I’m a worrier and we all know that, I’m insecure in my parenting and always second guess myself but despite me not being a ‘natural parent’ as I like to call them, I have worked bloody hard at it over the last 5 years and that recently it dawned on me that in what is now 9 days, William will be going to school. I am confident in my choice of school and super happy that I fought so hard to get him there but I’m having a wobble about who I am right now or at least who I will be when he isn’t here with me. I will never not be is mom but I am wondering (panicking) about what I will do on the days he is at school and I aren’t working… I already feel a bit useless, so many battles and fights to get him what he needs and his education was the biggest one, now he has what he needs, what is my purpose?
It sounds silly but without something to fight, I feel a bit redundant and worry that when he goes to school that I won’t be able to shake that feeling and it will just grow and consume me. It stupid because I know there are loads more things in wHich I will have to fight against for him as he grows older but this was ‘the one’

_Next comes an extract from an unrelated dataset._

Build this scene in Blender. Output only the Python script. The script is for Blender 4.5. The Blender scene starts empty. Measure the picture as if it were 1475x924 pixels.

I think the dream was maybe a manifestation of how I feel about being without William when someone else is looking after him on what should be my days. Dreams about losing a child are apparently about grief, the grief you feel when a child moves from one phase in their life another which makes sense in these circumstances. My life has revolved around William since the moment I started trying for a baby, he didn’t even exist but he was my everything and he always will be, but I fear that I will feel so lost without him here with me… how crazy is that? Desperate to get him into school, desperate for some ‘me’ time and now I have it, I’m scared of it. I think it’s a bit like imposter syndrome, scared that i spent so long being this warrior that now I just have to be me, thats its not good enough.

It’s a strange one to be so worried about isn’t it… What would you do when all your dreams come true? well me personally have a full on anxiety attack and question who I am as a person. Most people would have a glass of bubbly and celebrate but no, I can’t do that. I have to take things to the extreme as always.

I have a fair few things I want to do, like decorate the last few rooms of the house and start my Understanding Autism Level 3 and Challenging Behaviour level 2 qualifications but is that enough? who knows?

I’m not sure what the point of my post is but just needed to get it off my chest and hopefully out of my head.